ELECTRIC CHARGES AND FIELDS PART 1

ELECTRIC CHARGES AND FIELDS PART 1

1      ELECTROSTATIC:  Is the study of charge at rest.

        It is also called Frictional electricity or Static electricity.

        Some applications of electrostatics are

(i)      Different types of appliances work on the principle of electrostatics e.g., microphones, cathode ray tubes, components like capacitors in radio, television computer, radars etc. Sensitive instruments are protected from external electric fields with the help of electrostatic shielding.

(ii)    Natural phenomena like Lightning and thunders can be explained by using the knowledge of electrostatics.

(iii)   Energy conservation is done with the help of power factor correctors which work on the principle of electrostatics       

(iv)    Spraying of paints and powdered coatings are done with the help of principle of electrostatics.       

(v)     Pollution is being checked by methods of electrostatics by electrostatic precipitation of fly ash.

2     ELECTRIC CHARGE: Electric charge is an intrinsic characteristic of the fundamental particles due to which these experiences a force of attraction or repulsion. Since the study of electric charge at rest is called static electricity, we also can say charge is the amount of the electricity carried out by a substance.

SI unit of charge is coulomb (C).

CGS unit of charge is stat coulomb,  1C = 3 x 10⁹ stat coulomb

2.1 TWO KINDS OF CHARGES: When two bodies are rubbed against each other then due to friction charge is produced. When we rub two bodies, one body gains electrons while other body loses. The bodies which gain the electrons acquire –ve charge and the body which losses the electrons acquire +ve charge. Unlike charges attract each other and the like charges repel each other.

3   BASIC PROPERTIES OF ELECTRIC CHARGE

3.1 Additivity of charges

Charges add up like real numbers. If a system contains n charges q₁, q₂, q₃,………… q_n. Then the total charge of the system is q₁ + q₂ + q₃ + ……..…+ q_n.

3.2 Conservation of charge: Net charge can neither be created nor be destroyed in an isolated system.

Examples Showing the conservation of charge

(i)  In pair production also, the charge is conserved. In this case, γ-ray photon on interacting with matter transforms into an electron (e^-) and positron (e+).

                                              γ     →   e^-    +   e⁺     (pair production)

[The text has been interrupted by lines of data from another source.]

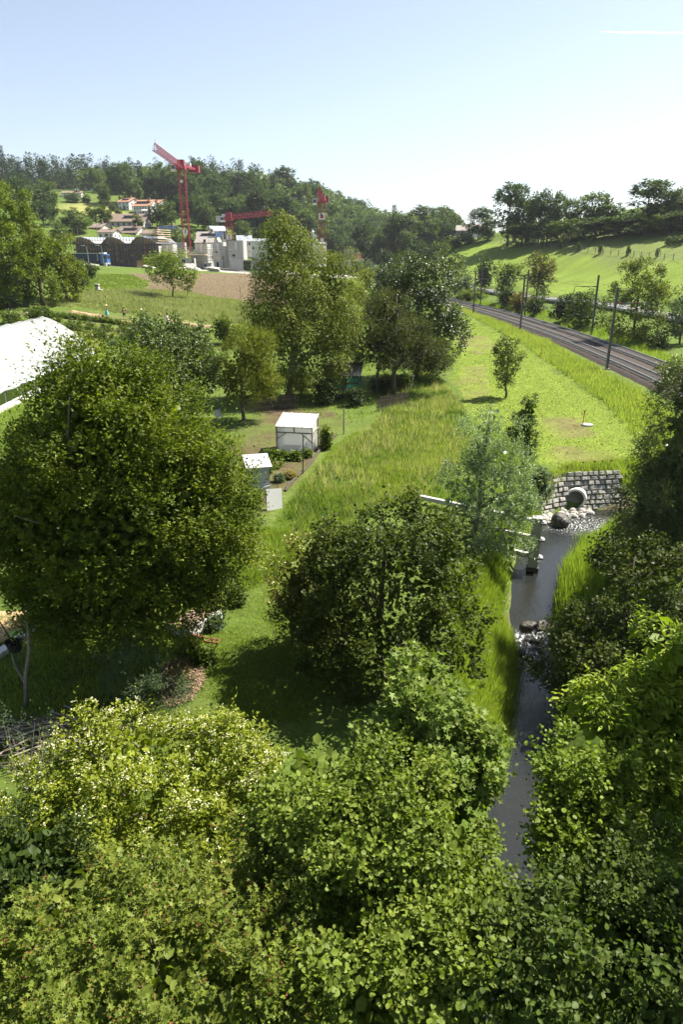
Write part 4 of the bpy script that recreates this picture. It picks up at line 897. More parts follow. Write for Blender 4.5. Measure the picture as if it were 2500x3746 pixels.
p = at_z(1215, 1437, 0); rock('boulder', 'dark rounded rock at the head of the rapids', (p[0], p[1], .02), (.36, .25, .2), 4)
p = at_z(1243, 1435, 0); rock('boulder', 'mossy rock right of the dark one at the rapids', (p[0], p[1], .0), (.36, .24, .18), 5)
p = at_z(1200, 1492, 0); rock('boulder', 'small dark rock standing in the middle of the rapids', (p[0], p[1], -.12), (.18, .15, .15), 6)
for k in range(16):
    q = at_z(1172 + g.uniform(0, 75), 1450 + g.uniform(0, 80), 0)
    rock('stone', 'small wet stone breaking the water of the rapids', (q[0], q[1], -.16 - .1 * g.random()), (g.uniform(.08, .2), g.uniform(.07, .15), g.uniform(.08, .14)), 60 + k, group='small stones in the rapids', cat='stone')
for k in range(7):
    q = at_z(1195 + g.uniform(-12, 14), 1232 + g.uniform(-14, 14), 0)
    rock('stone', 'grey rubble stone on the bank behind the concrete post', (q[0], q[1], .15), (g.uniform(.15, .3), g.uniform(.12, .25), g.uniform(.12, .22)), 80 + k, group='rubble behind the concrete post', cat='stone')

# flood barrier: a concrete post in the stream with three rails running to the left bank
P0 = at_z(1222, 1308, 0); PT = at_z(1238, 1187, 2.72)
t = thing('concrete_barrier', 'concrete post in the stream with three long rails reaching to the grassy bank', 'barrier', (P0[0], P0[1], 0), R(-14))
w = .46
mb = MB().box((0, 0, 1.05), (w, w * .9, 3.3)); pst = mb.build('post', M['concrete'], t); pst.modifiers.new('b', 'BEVEL').width = .03
bx('base_plate', t, (0, 0, .06), (w + .08, w * .9 + .08, .32), M['rock'])
EL = at_z(965, 1142, 2.42); inv = Matrix.Translation(t.location) @ Matrix.Rotation(R(-14), 4, 'Z'); inv = inv.inverted()
e = inv @ Vector(EL); dirn = Vector((e.x, e.y, 0)).normalized()
for z, L in ((2.45, Vector((e.x, e.y, 0)).length), (1.62, 5.2), (.72, 4.2)):
    a = Vector((0, 0, z)) - dirn * .34; b2 = dirn * L + Vector((0, 0, z))
    nn = Vector((-dirn.y, dirn.x, 0)) * -.02
    bar('rail', t, a + nn, b2 + nn, .2, M['concrete'], .2)
    bx('bracket', t, tuple(-dirn * .30 + Vector((0, 0, z))), (.26, .30, .10), M['steel'])

# stone wall with the pipe
WL = at_z(1248, 1176, 0)[:2]; WR = at_z(1410, 1168, 0)[:2]
wall_c = np.array([*((WL + WR) / 2)]); wd = WR - WL; wl = np.linalg.norm(wd); ang = math.atan2(wd[1], wd[0])
sw = thing('stone_wall', 'sloping wall of rough grey stone blocks round the pipe mouth', 'wall', (wall_c[0], wall_c[1], 0), ang)
slope = R(26); Hs = 2.45
def wp(u, s, d=0.):        # along the wall, up the slope, proud of it; the left wing turns towards the water
    bend = max(0, -u - .6) ; yy = s * math.sin(slope) - .30 * bend ** 1.25
    return np.array([u, yy - d * math.cos(slope), s * math.cos(slope) + d * math.sin(slope) - .25])
mb = MB(); nu = 24; us = np.linspace(-wl/2 - .7, wl/2 + .6, nu)
V = [wp(u, s, -.02) for s in (0, Hs) for u in us] + [wp(u, s, -.5) for s in (0, Hs) for u in us]
Fb = [(i, i+1, nu+i+1, nu+i) for i in range(nu-1)] + [(nu+i, nu+i+1, 3*nu+i+1, 3*nu+i) for i in range(nu-1)]
mb.add(V, Fb); mb.build('bedding', M['mortar'], sw)
PC = at_z(1322, 1143, .62); pcl = Matrix.Translation(sw.location) @ Matrix.Rotation(ang, 4, 'Z'); pl_ = pcl.inverted() @ Vector(PC)
g = np.random.default_rng(44); s = .0; row = 0
while s < Hs - .12:
    h = g.uniform(.24, .34); u = -wl/2 - .6 + g.uniform(-.2, .1); top = Hs - .10 * abs(u)
    while u < wl/2 + .5:
        w_ = g.uniform(.28, .62); c = wp(u + w_/2, s + h/2); lim = Hs - .16 * max(0, -(u) - .3) ** 1.4
        z_ = c[2]
        if math.hypot(u + w_/2 - pl_.x, (z_ - .62)) > .58 and s + h * .6 < lim:
            q = []
            for uu, ss in ((0, 0), (1, 0), (1, 1), (0, 1)):
                for dp, ins in ((-.05, 0.0), (.05, .0), (.12, .05)):
                    pass
            a = .018; cs = [(u + a + g.uniform(0, .03), s + a + g.uniform(0, .03)), (u + w_ - a - g.uniform(0, .03), s + a + g.uniform(0, .03)), (u + w_ - a - g.uniform(0, .04), s + h - a - g.uniform(0, .03)), (u + a + g.uniform(0, .04), s + h - a - g.uniform(0, .03))]
            cu = u + w_/2; cs_ = s + h/2; pr = g.uniform(.05, .13)
            base_ = [wp(x, y, -.06) for x, y in cs]; mid = [wp(x, y, pr * .6) for x, y in cs]; face = [wp(cu + (x - cu) * .82, cs_ + (y - cs_) * .78, pr + g.uniform(-.02, .03)) for x, y in cs]
            ce = np.mean(base_, 0); V = np.array(base_ + mid + face) - ce
            Fc = [(0,1,5,4),(1,2,6,5),(2,3,7,6),(3,0,4,7),(4,5,9,8),(5,6,10,9),(6,7,11,10),(7,4,8,11),(8,9,10,11)]
            MB().add(V, Fc).build('stone', M['stone'], sw, tuple(ce))
        u += w_
    s += h; row += 1
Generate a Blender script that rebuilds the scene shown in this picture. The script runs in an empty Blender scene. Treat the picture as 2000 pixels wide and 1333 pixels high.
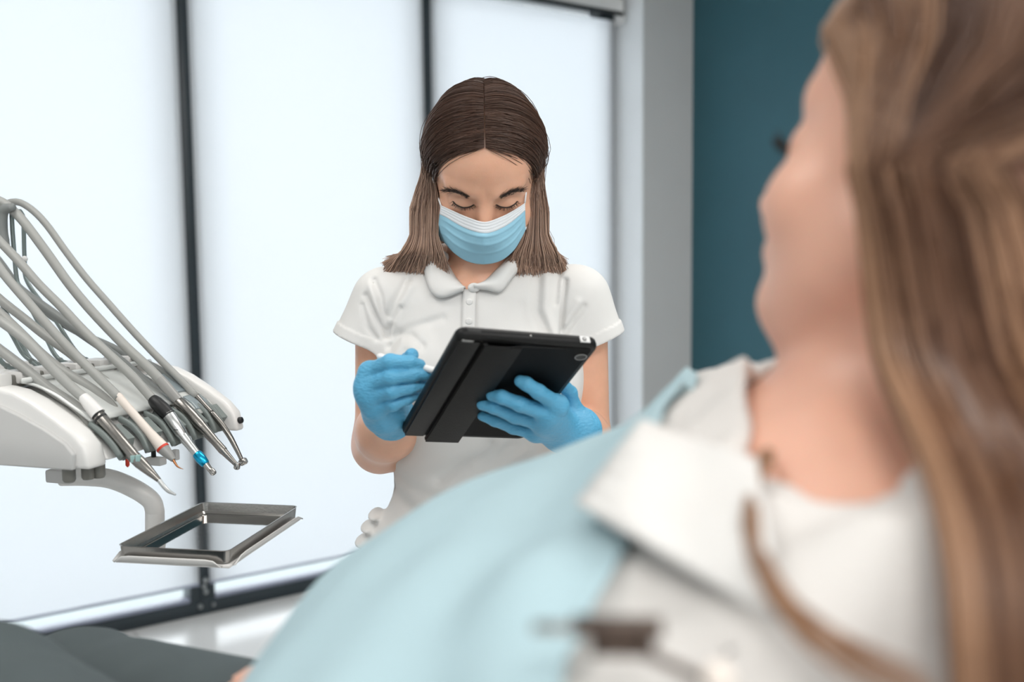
import bpy, bmesh, math, random
import numpy as np
from mathutils import Vector, Matrix

# ------------------------------------------------------------------ camera, sky, lights, exposure
scene = bpy.context.scene
col = scene.collection
FOC, CAMH, PITCH, ROLL = 1850.0, 1.35, math.radians(5.0), math.radians(0.6)
C0 = np.array([0, 0, CAMH])
_fw = np.array([0, math.cos(PITCH), -math.sin(PITCH)])
_up0 = np.array([0, math.sin(PITCH), math.cos(PITCH)])
_rt0 = np.array([1.0, 0, 0])
_rt = _rt0 * math.cos(-ROLL) + _up0 * math.sin(-ROLL)
_up = -_rt0 * math.sin(-ROLL) + _up0 * math.cos(-ROLL)
cam_d = bpy.data.cameras.new('camera')
cam = bpy.data.objects.new('camera', cam_d)
col.objects.link(cam)
cam_d.sensor_width = 36.0
cam_d.lens = FOC / 2000.0 * 36.0
cam_d.clip_start = 0.02
m = Matrix(((_rt[0], _up[0], -_fw[0], 0), (_rt[1], _up[1], -_fw[1], 0), (_rt[2], _up[2], -_fw[2], CAMH), (0, 0, 0, 1)))
cam.matrix_world = m
cam_d.dof.use_dof = True
cam_d.dof.focus_distance = 1.41
cam_d.dof.aperture_fstop = 2.5
cam_d.dof.aperture_blades = 0
scene.camera = cam

vs = scene.view_settings
vs.view_transform = 'Standard'
vs.look = 'None'
vs.gamma = 1.0
vs.use_curve_mapping = False
vs.exposure = 0.0

world = bpy.data.worlds.new('sky')
scene.world = world
world.use_nodes = True
bg = world.node_tree.nodes['Background']
bg.inputs[0].default_value = (0.93, 0.935, 1.0, 1)
bg.inputs[1].default_value = 4.7

# window-wall frame: s runs along the window wall, t runs outwards through the glass
WA = math.radians(34.0)
WD = np.array([math.cos(WA), math.sin(WA), 0])
WN = np.array([-math.sin(WA), math.cos(WA), 0])
WP = np.array([-1.21, 3.52, 0])
def wp(s, t, z):
    return WP + WD * s + WN * t + np.array([0, 0, z])
S0, S1, T0, T1, ZC = -3.0, 2.40, -5.4, -0.20, 2.80      # room extents

PANELS = [(0.55, -2.30, 10), (-1.45, -2.30, 10), (0.30, -4.60, 22), (-1.30, -4.60, 22), (1.75, -3.40, 8)]
for i, (s, t, pw) in enumerate(PANELS):
    L = bpy.data.lights.new('panel_light', 'AREA')
    L.shape = 'RECTANGLE'; L.size = 1.15; L.size_y = 0.55
    L.energy = pw; L.color = (1.0, 0.975, 0.945)
    o = bpy.data.objects.new('panel_light', L)
    col.objects.link(o)
    o.location = wp(s, t, ZC - 0.035)
    o.rotation_euler = (0, 0, WA)

# ------------------------------------------------------------------ projection helpers (photo pixel -> point)
def ray(px, py):
    return _fw + _rt * (px - 1000) / FOC - _up * (py - 666.5) / FOC
def at(px, py, Y):
    d = ray(px, py); return C0 + d * (Y / d[1])
def atplane(px, py, P, n):
    d = ray(px, py); return C0 + d * (((P - C0) @ n) / (d @ n))
def V(*a): return np.array(a, float)
def nrm(v): return v / np.linalg.norm(v)

# ------------------------------------------------------------------ materials
def lin(h):
    h = h.lstrip('#'); c = [int(h[i:i+2], 16) / 255 for i in (0, 2, 4)]
    return tuple(x / 12.92 if x <= 0.04045 else ((x + 0.055) / 1.055) ** 2.4 for x in c)
MATS = {}
def mat(name, hexc, rough=0.5, metal=0.0, spec=0.5, var=None, bump=None, sss=0.0, coat=0.0, attr=None, emit=None, fine=None):
    m = bpy.data.materials.new(name); m.use_nodes = True
    nt = m.node_tree; N = nt.nodes; P = N['Principled BSDF']
    c = lin(hexc)
    P.inputs['Base Color'].default_value = (*c, 1)
    P.inputs['Roughness'].default_value = rough
    P.inputs['Metallic'].default_value = metal
    P.inputs['Specular IOR Level'].default_value = spec
    if sss:
        P.inputs['Subsurface Weight'].default_value = sss
        P.inputs['Subsurface Radius'].default_value = (1.0, 0.35, 0.2)
        P.inputs['Subsurface Scale'].default_value = 0.006
    if coat:
        P.inputs['Coat Weight'].default_value = coat
        P.inputs['Coat Roughness'].default_value = 0.08
    if emit:
        P.inputs['Emission Color'].default_value = (*lin(emit[0]), 1)
        P.inputs['Emission Strength'].default_value = emit[1]
    tc = N.new('ShaderNodeTexCoord')
    if attr:
        a = N.new('ShaderNodeAttribute'); a.attribute_name = attr
        nt.links.new(a.outputs['Color'], P.inputs['Base Color'])
    elif var:
        n = N.new('ShaderNodeTexNoise'); n.inputs['Scale'].default_value = var[0]; n.inputs['Detail'].default_value = 4
        r = N.new('ShaderNodeValToRGB')
        k = var[1]
        r.color_ramp.elements[0].color = (*[x * (1 - k) for x in c], 1)
        r.color_ramp.elements[1].color = (*[min(1, x * (1 + k)) for x in c], 1)
        r.color_ramp.elements[0].position = 0.3; r.color_ramp.elements[1].position = 0.7
        nt.links.new(tc.outputs['Object'], n.inputs['Vector'])
        nt.links.new(n.outputs['Fac'], r.inputs['Fac'])
        nt.links.new(r.outputs['Color'], P.inputs['Base Color'])
    if bump:
        n = N.new('ShaderNodeTexNoise'); n.inputs['Scale'].default_value = bump[0]; n.inputs['Detail'].default_value = 3
        b = N.new('ShaderNodeBump'); b.inputs['Strength'].default_value = bump[1]; b.inputs['Distance'].default_value = 0.002
        mp = N.new('ShaderNodeMapping')
        if len(bump) > 2: mp.inputs['Scale'].default_value = bump[2]
        nt.links.new(tc.outputs['Object'], mp.inputs['Vector'])
        nt.links.new(mp.outputs['Vector'], n.inputs['Vector'])
        nt.links.new(n.outputs['Fac'], b.inputs['Height'])
        nt.links.new(b.outputs['Normal'], P.inputs['Normal'])
    MATS[name] = m
    return m

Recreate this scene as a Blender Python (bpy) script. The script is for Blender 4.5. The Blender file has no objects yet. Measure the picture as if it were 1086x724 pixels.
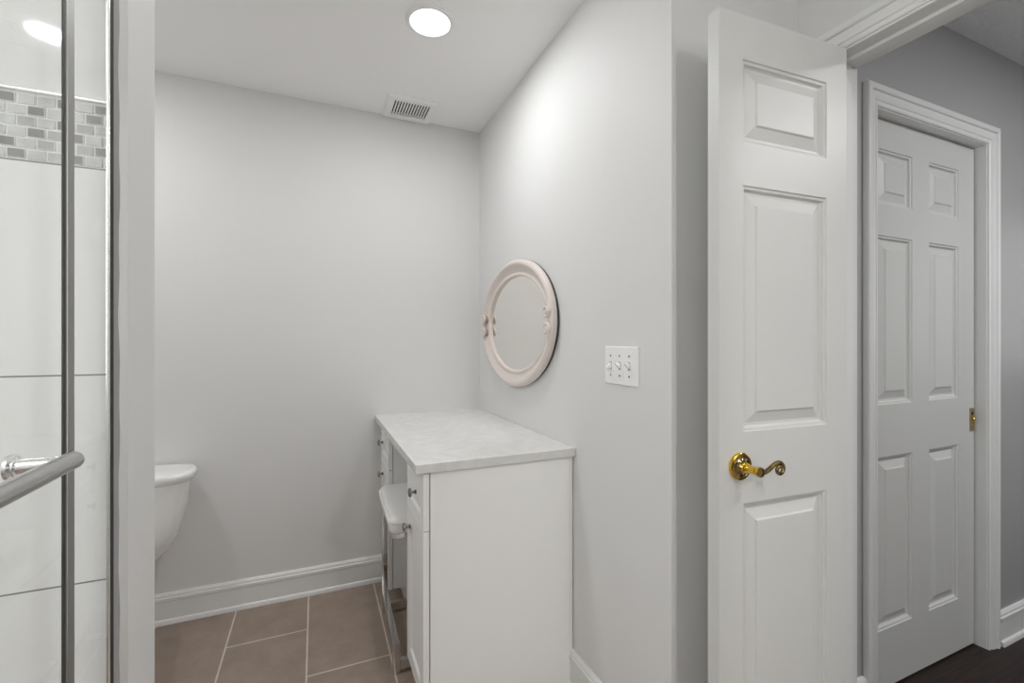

(ii) In annihilation of matter, an electron (e^-) combines with a positron (e+) to produce two γ   ray photons.

                                             e^-    +   e⁺      →     γ  +  γ

3.3 Quantization of charge: According to the quantization, charge on a body is always integral multiple of the smallest basic unit of the charge i.e. of ‘e’

Let q = total charge on body, and e = 1.6 x 10^-19C charge on electron then

q  =  ±ne                     where n = 1,2,3,4………..

Cause of Quantization: because only integral no. of electrons transferred from a body to another body therefore charge on the other body is always the multiples of the charge on an electron.